Five essential knots every crafter should know

When you open your first macramé kit, the knotting guide can feel overwhelming. Here's the truth: most macramé projects use only four or five knots, and you can learn all of them in a single sitting.

1. The Lark’s Head Knot

This is how almost every macramé project begins — it's how you attach your cord to a dowel or ring. Fold a length of cord in half, loop it over the dowel from front to back, and pull the tails through the loop. Done.

2. The Square Knot

The square knot is the workhorse of macramé. Made with four strands: two outer working cords and two inner filler cords. Cross the left cord over the fillers, pass the right cord behind, bring it up through the loop. Then reverse. One complete square knot.

3. The Half Hitch

A half hitch is simply looping one cord around another and pulling it through. Chaining half hitches creates elegant diagonal and horizontal lines. A double half hitch is the standard.

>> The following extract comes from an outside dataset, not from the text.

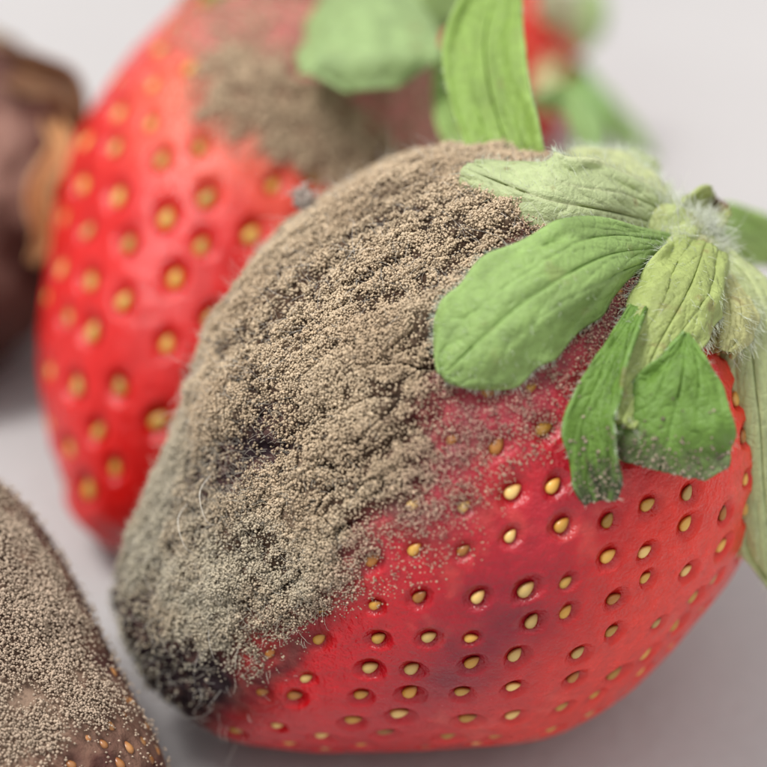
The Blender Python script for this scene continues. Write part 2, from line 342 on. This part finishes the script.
cal,HP,HD=hub(e,bs,at(676,256,.7),.38,iA*.9+.3*N,lin(194,206,142),3)
hv=[]; dust=[]
def L_(*a,hair=0,hl=.08,dusty=0,**k):
    o,P,Z=leaf(cal,bs,*a,**k)
    if hair: hv.append(leafhair(P,hair,hl))
    if dusty:
        nu,nv=P.shape[:2]; i=np.clip((nu*(1-np.abs(rng.normal(0,.18,dusty)))).astype(int),0,nu-1); j=rng.integers(1,nv-1,dusty)
        dust.append(P[i,j]+Z[i]*.018)
    return P
L_([(672,248,1.0),(605,256,1.7),(530,298,1.98),(480,340,2.0),(443,376,1.92)],104,col=lin(136,174,106),cup=-.24,twist=(0,-8),seed=2,hair=700,hl=.04,prof=[(0,.3),(.12,.5),(.3,.9),(.5,1.02),(.72,1.0),(.88,.8),(.96,.5),(1,.1)],spots=.2)
L_([(672,228,.7),(612,212,1.15),(540,198,1.35),(464,170,1.05)],100,col=lin(172,196,152),cup=-.35,twist=(10,-15),seed=5,hair=800,hl=.05,wave=.06,prof=[(0,.5),(.3,.85),(.6,1),(.85,.85),(1,.3)])
L_([(585,215,.5),(527,180,.55),(498,120,.35),(485,50,.1),(494,0,-.1),(505,-60,-.3)],84,col=lin(132,170,88),cup=.15,twist=(0,20),seed=7,hair=200,hl=.025,prof=[(0,.4),(.2,.7),(.45,1),(.7,.9),(.9,.5),(1,.1)],spots=.2)
L_([(590,215,.2),(500,160,-.6),(458,95,-1.2),(466,20,-1.6)],62,col=lin(144,184,108),seed=8,prof=[(0,.4),(.3,.9),(.6,1),(.85,.7),(1,.1)])
L_([(705,245,1.05),(688,290,1.5),(655,350,1.72),(624,425,1.95)],84,col=lin(156,180,114),cup=-.2,twist=(0,15),seed=9,hair=600,hl=.06,wave=.06,prof=[(0,.7),(.3,1),(.6,.85),(.85,.6),(1,.2)])
L_([(640,310,1.6),(610,375,1.86),(592,430,1.93),(602,500,1.86)],44,col=lin(104,146,68),cup=.25,twist=(-35,-10),seed=11,tipc=lin(80,88,62),hair=150,hl=.03,dusty=120,prof=[(0,.4),(.3,.8),(.6,1),(.9,1),(1,.6)])
L_([(686,334,1.78),(682,375,1.9),(672,425,1.95),(660,470,1.87)],118,col=lin(104,146,68),cup=-.1,twist=(-5,-5),seed=13,tipc=lin(116,128,88),hair=120,hl=.025,dusty=190,prof=[(0,.04),(.2,.35),(.45,.78),(.7,1),(.88,.95),(1,.72)],spots=.3)
L_([(700,250,.8),(742,300,1.0),(756,400,1.0),(764,500,.85),(778,590,.6)],88,col=lin(174,196,148),cup=-.35,twist=(20,10),seed=15,hair=500,hl=.05,wave=.06,prof=[(0,.6),(.3,1),(.7,.9),(.9,.6),(1,.15)])
L_([(690,240,.5),(735,232,-.6),(800,262,-1.4)],60,col=lin(150,190,112),seed=17)
L_([(680,232,.7),(698,216,.6),(716,204,.4)],44,col=lin(150,170,110),tipc=lin(120,90,60),seed=19,cup=.4,prof=[(0,.9),(.5,1),(.8,.7),(1,.1)])
L_([(668,225,.75),(630,188,.6),(590,170,.45),(548,168,.3)],58,col=lin(180,200,154),seed=20,cup=-.4,hair=900,hl=.07,prof=[(0,.7),(.5,1),(.8,.7),(1,.2)])
L_([(665,225,.5),(640,175,.3),(655,165,.0)],50,col=lin(172,196,144),seed=26,cup=-.4,hair=400,hl=.07,prof=[(0,.7),(.5,1),(.8,.8),(1,.3)])
L_([(715,270,.9),(730,310,1.2),(724,352,1.3)],56,col=lin(178,190,138),seed=23,cup=-.4,hair=300,prof=[(0,.7),(.5,1),(.8,.8),(1,.3)])
L_([(690,235,.95),(694,285,1.25),(700,330,1.4)],50,col=lin(184,196,140),seed=28,cup=-.4,hair=500,hl=.07,prof=[(0,.8),(.4,1),(.8,.7),(1,.2)])
L_([(610,190,-.3),(575,105,-2.4),(530,100,-3.0)],34,col=lin(140,180,116),seed=24)
i=rng.integers(0,HP.shape[0],2800); j=rng.integers(0,HP.shape[1],2800)
hv.append(tubes(HP[i,j],HD[i,j]+rng.normal(0,.4,(2800,3)),.09*rng.lognormal(0,.35,2800),.002,.8,5,lin(232,236,222)*rng.uniform(.8,1.1,(2800,1))))
joined("calyx_hair",hv,M_hair,cal,bs)
dp_=np.concatenate(dust); nd=len(dp_); dv,df,dc_=instances(OV,OF,dp_,np.eye(3)[None]*(.0085*rng.lognormal(0,.3,nd))[:,None,None],np.ones((nd,3))*lin(170,156,136)*rng.uniform(.4,1.1,(nd,1)))
do=mk("mould_dust",dv,df,M_spore,cal,bs,dc_); do["kind"]="stuff"
# ---------------------------------------------------------------- BACK BERRY
def back_mask(cs):
    a,s,n,P,pit=cs['a'],cs['s'],cs['n'],cs['P'],cs['pit']; Q=np.stack([a,s,n],-1); nb=fbm(Q,2,103,3)-.5
    col=np.ones(a.shape+(3,))*lin(208,18,14)
    pk=sstep(.7,-.4,a-.1*s+.5*nb)*sstep(-1.3,-.6,s+.4*nb); col=mix(col,lin(234,114,84),pk*.8)
    up=sstep(-.3,-.9,a+.7*nb-.15*s)*sstep(-1.2,-.7,s+.3*nb); col=mix(col,lin(176,112,106),up*.9)
    col=mix(col,lin(176,30,16),pit*.5*(1-up))
    band=np.exp(-(((a+.47-.22*s+.35*nb)/.36)**4))*sstep(-.75,-.45,s+.5*nb)*sstep(-.5,0,n)
    band=np.maximum(band,sstep(-1.5,-1.8,a+.5*nb)*.7)
    col=mix(col,lin(136,112,92),band); hold['bband']=band; hold['bQ']=Q; hold['bup']=up
    return col,np.clip(band+up*.55,0,1),.05*band*fbm(Q,6,9,3)-.06*up*(1-band)
bA=.34*R+.86*U-.38*N
bp=[(-2.0,0),(-2.1,.45),(-2.02,.85),(-1.6,1.12),(-1.25,1.25),(-.6,1.4),(.2,1.37),(1.1,1.15),(1.8,.84),(2.3,.5),(2.54,.26),(2.62,0)]
bb=berry(at(238,240,-2.62),bA,bp,bp,420,460,240,pit=.07,pitw=.094,seed=14,lump=.07,seedphase=1.,maskfn=back_mask,ringk=.45,jit=1.3)
finish(bb,"red strawberry with a brown mould band, standing behind another berry",M_skin,[lin(226,180,84),lin(210,162,66)],(.072,.049,.036))
def bcol(idx,P,h): return np.ones((len(idx),3))*lin(206,182,154)*rng.uniform(.6,1.12,(len(idx),1))
spores(bb,(hold['bband']+.14*hold['bup'])*np.clip(fbm(hold['bQ'],9,3,2)-.25,0,1)+1e-9,36000,.012,bcol,.05,"brown mould band")
bc,_,_=hub(bb.e,bb.base,at(345,-30,-3.1),.4,bA,lin(150,180,110),33)
for pts,wd,cl,sd in [([(345,-30,-2.7),(360,10,-1.6),(368,48,-1.0),(372,90,-.95)],160,lin(144,178,124),41),([(345,-30,-2.7),(410,-10,-2.2),(470,5,-2.4)],90,lin(148,184,118),43),([(340,-30,-2.9),(260,-25,-2.4),(200,-10,-2.5)],80,lin(130,170,100),45)]:
    leaf(bc,bb.base,pts,wd,col=cl,seed=sd,nu=50,nv=24,prof=[(0,.4),(.3,.85),(.6,1),(.85,.85),(1,.3)])
# ---------------------------------------------------------------- FAR SMALL BERRY
def plain_mask(cs):
    a,s,n,pit=cs['a'],cs['s'],cs['n'],cs['pit']; col=np.ones(a.shape+(3,))*lin(215,44,30); return mix(col,lin(150,20,14),pit*.5),a*0,a*0
fp=[(-1.0,0),(-1.03,.3),(-.9,.65),(-.55,.86),(0,.9),(.5,.76),(.95,.45),(1.2,.2),(1.26,0)]
fb=berry(at(456,75,-6.12),R*.85+U*.3-N*.35,fp,fp,160,180,110,maskfn=plain_mask,seed=22)
finish(fb,"small fresh red strawberry with green calyx",M_skin,[lin(220,170,70)])
fc,_,_=hub(fb.e,fb.base,at(562,50,-6.1),.16,R,lin(150,190,120),51)
for pts,wd,cl,sd in [([(570,60,-6),(585,90,-5.5),(590,130,-5.2),(585,170,-5.1)],44,lin(122,168,102),52),([(565,50,-6),(560,10,-5.4),(540,-20,-5.2)],60,lin(196,208,180),53),([(570,60,-6),(605,110,-5.6),(655,160,-5.6)],40,lin(136,176,108),54),([(565,60,-6.1),(588,20,-6),(590,-20,-6)],50,lin(156,190,136),55),([(560,50,-5.8),(545,85,-5.2),(560,115,-5.0)],30,lin(190,206,160),56)]:
    leaf(fc,fb.base,pts,wd,col=cl,seed=sd,nu=40,nv=16)
# ---------------------------------------------------------------- DARK ROTTEN BERRY
def dark_mask(cs):
    a,s,n,P,pit=cs['a'],cs['s'],cs['n'],cs['P'],cs['pit']; Q=np.stack([a,s,n],-1); nb=fbm(Q,2.4,203,3)
    col=mix(np.ones(a.shape+(3,))*lin(92,60,52),lin(150,114,102),sstep(.35,.65,nb)); col=mix(col,lin(66,42,38),sstep(.1,1.1,a)*.8)
    return col,np.clip(.5+.2*nb,0,1),.16*(fbm(Q,3,5,3)-.5)
dp=[(-1.35,0),(-1.4,.35),(-1.2,.8),(-.7,1.05),(0,1.1),(.6,.95),(1.1,.65),(1.4,.3),(1.5,0)]
db=berry(at(-60,215,-3.73),R*.1+U*.93-N*.3,dp,dp,200,240,120,pit=.06,maskfn=dark_mask,seed=32,lump=.12)
finish(db,"shrivelled brown rotten strawberry with dried tan sepals",M_rot,[lin(130,84,60)])
dc,_,_=hub(db.e,db.base,at(-20,62,-4.3),.35,U,lin(130,94,66),61)
for pts,wd,cl,sd in [([(-10,60,-4),(30,75,-3.2),(66,92,-3),(78,135,-3)],50,lin(112,82,58),62),([(56,125,-3.0),(62,150,-2.75),(40,190,-2.6),(46,235,-2.7),(34,262,-2.8)],30,lin(186,148,104),63)]:
    leaf(dc,db.base,pts,wd,col=cl,seed=sd,nu=60,nv=20,cup=.5,veins=.3,prof=[(0,.6),(.2,.9),(.5,1),(.8,.8),(1,.3)])
# ---------------------------------------------------------------- LOWER MOULDY BERRY
def low_mask(cs):
    a,s,n,P,pit=cs['a'],cs['s'],cs['n'],cs['P'],cs['pit']; Q=np.stack([a,s,n],-1); nb=fbm(Q,2.2,303,3)-.5
    m=sstep(.0,.5,n+.6*nb)*sstep(1.02,.76,a+.4*nb)
    col=mix(np.ones(a.shape+(3,))*lin(84,52,46),lin(122,92,78),sstep(.4,.6,fbm(Q,4,7,3)))
    col=mix(col,lin(56,38,34),pit*.6*sstep(.5,1.,a)); col=mix(col,mix(np.ones_like(col)*lin(138,116,100),lin(104,84,72),sstep(.45,.65,fbm(Q,3,17,3))),m); hold['lm']=m; hold['lQ']=Q
    return col,np.clip(.5+m,0,1),.14*m*(fbm(Q,3,3,3)-.3)
lp=[(-1.9,0),(-1.95,.5),(-1.7,.9),(-.9,1.08),(0,.95),(.55,.82),(1.06,.68),(1.45,.45),(1.72,.2),(1.8,0)]
lC=at(-22,706,.62); lA=norm(-.65*R+.62*U-.42*N)
lb=berry(lC,lA,lp,lp,420,460,680,pit=.05,pitw=.05,maskfn=low_mask,seed=42,lump=.08)
lb.seeds['k']=(lb.seeds['m']<.95)
finish(lb,"dark collapsed strawberry coated with grey brown mould",M_rot,[lin(206,148,92),lin(176,120,72)],(.046,.034,.032),seedsel=lambda P:(-(P-lC)@lA)>.5)
def lcol(idx,P,h): return np.ones((len(idx),3))*lin(194,174,154)*rng.uniform(.7,1.1,(len(idx),1))
spores(lb,(hold['lm']+.04)*np.clip(fbm(hold['lQ'],7,3,3)-.2,0,1)+1e-9,66000,.0082,lcol,.04,"grey brown mould coat")
# ---------------------------------------------------------------- GROUND
m,nt,b_=newmat("grey_surface"); n1=noise(nt,.35,4); n2=noise(nt,7,6)
c=mixc(nt,n1.outputs[0],lin(173,170,170),lin(193,190,190)); c=mixc(nt,math_(nt,'MULTIPLY',n2.outputs[0],.3),c,lin(142,139,138)); nt.links.new(c,b_.inputs['Base Color'])
b_.inputs['Roughness'].default_value=.7; bump(nt,b_,n2.outputs[0],.3,.05)
g=np.linspace(-150,150,41); gx,gy=np.meshgrid(g,g); gr=mk("ground",np.stack([gx,gy,gx*0],-1).reshape(-1,3),gridfaces(41,41,False),m)
gr["kind"]="structure"; gr["label"]="smooth light grey table surface under the strawberries"
# ---------------------------------------------------------------- LIGHT
w=bpy.data.worlds.new("World"); bpy.context.scene.world=w; w.use_nodes=True; nt=w.node_tree; bg=nt.nodes['Background']
tc=nt.nodes.new('ShaderNodeTexCoord'); sx=nt.nodes.new('ShaderNodeSeparateXYZ'); nt.links.new(tc.outputs['Generated'],sx.inputs[0])
cr=nt.nodes.new('ShaderNodeValToRGB'); nt.links.new(sx.outputs[2],cr.inputs[0])
cr.color_ramp.elements[0].position=0; cr.color_ramp.elements[0].color=(.25,.25,.255,1); cr.color_ramp.elements[1].position=.9; cr.color_ramp.elements[1].color=(1,.99,.98,1)
nt.links.new(cr.outputs[0],bg.inputs[0]); bg.inputs[1].default_value=1.2
sl=bpy.data.lights.new("sun","SUN"); sl.energy=2.7; sl.angle=math.radians(16); sl.color=(1,.98,.95); so=bpy.data.objects.new("sun",sl); bpy.context.scene.collection.objects.link(so)
so.rotation_euler=Vector((-.42,-.05,1.)).to_track_quat('Z','Y').to_euler()
# ---------------------------------------------------------------- CAMERA
cd=bpy.data.cameras.new("camera"); co=bpy.data.objects.new("camera",cd); bpy.context.scene.collection.objects.link(co)
co.location=CAM; co.rotation_euler=(math.pi/2-TH,0,0); cd.sensor_width=36; cd.lens=36*D0/(767/150.); cd.clip_start=.1; cd.clip_end=600
cd.dof.use_dof=True; cd.dof.focus_distance=D0-1.4; cd.dof.aperture_fstop=.127/.72
sc=bpy.context.scene; sc.camera=co; sc.view_settings.view_transform='Standard'; sc.view_settings.look='None'; sc.view_settings.exposure=0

4. The Spiral / Half Square Knot

If you make only the first half of a square knot repeatedly — always from the same side — your work will naturally twist into a beautiful spiral. This creates the twisted columns you'll recognise from plant hangers.

5. The Overhand Knot

You already know this one. In macramé it's used deliberately as a design element: to create fringe, to space sections, or to finish off a piece neatly. Done in groups, overhand knots create beautiful textural effects.